THE latest government ‘initiative’ of introducing drug sniffing dogs to patrol Tasmania’s nightclubs has been claimed by the Police Minister, Mr Cox, as being aimed at making Tasmania a safer place (Mercury, 4 June).
Where is the evidence that this is the case?
All this initiative is likely to do is make criminals of young people and damage their career prospects. In other jurisdictions where this has been implemented there has been no evidence that it has done anything to reduce drug related harms at the level of the individual user, rather young people are simply being caught up in the dragnet of law enforcement while the amount of illicit drugs available on the streets has not diminished.
The drug manufacturers and drug industry entrepreneurs are the ones we should be targeting, not individual young people experimenting with drugs – as young people tend to do.
Reducing harm at the individual level is what good drug policy based on evidence and the principles of harm minimisation should be about.

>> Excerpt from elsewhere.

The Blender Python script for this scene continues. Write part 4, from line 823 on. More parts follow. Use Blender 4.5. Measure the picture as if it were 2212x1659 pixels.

This initiative suggests that the Bartlett Government and Tasmania Police are not interested in good public policy but rather good publicity stunts. Imagine how many treatment places for people with real drug problems could be funded with the money invested in this latest stunt.
Unfortunately, the most likely result of this initiative is a further backlog in the already overcrowded services which would prefer to be treating people with real drug problems, rather than those unfortunate enough to have had a cute puppy sit next to them while out on the town having fun.